Neo-Nazi’s ashes “mistakenly” buried on plot of Jewish musicologist
Church authorities managing a Brandenburg cemetery have admitted to a “terrible mistake” after the ashes of a prominent neo-Nazi were buried in the grave of a Jewish-born musicologist.
Henry Hafenmayer, a 48-year-old Holocaust denier who died of an undisclosed illness, was well-known among German neo-Nazis, some of whom attended his funeral. During his life, Hafenmayer served a prison sentence for penning a series of antisemitic screeds to public bodies in which he branded the Holocaust a “lie”, which is a criminal offence in Germany where Holocaust denial falls foul of a law against “incitement of the people”.
Hafenmayer’s ashes were buried in a grave that used to hold the remains of Prof.

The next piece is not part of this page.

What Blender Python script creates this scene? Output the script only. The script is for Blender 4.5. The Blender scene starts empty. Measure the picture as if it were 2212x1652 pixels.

Max Friedländer, a specialist in German Lieder who taught at Harvard University in the 1910s. Though Friedländer converted to Protestantism, he was born to a Jewish family, a fact not lost on the far-right activists who attended Hafenmayer’s funeral. Among those attending the funeral was Horst Mahler, a founder of the Baader-Meinhof terrorist group who later became a neo-Nazi.
The cemetery management explained that when a gravesite’s lease is not renewed after a “rest period” of ten to twenty years, the remains are removed and burial plots are reclaimed for new burials, but Friedländer’s headstone was still there because it was a listed monument.
In a statement, Christian Stäblein, a bishop at the Evangelical Church in Berlin-Brandenburg and Silesian Upper Lusatia, said: “The burial of a Holocaust denier in the grave of Max Friedländer is a terrible mistake and a harrowing process in view of our history. We have to see immediately whether and what we can undo.”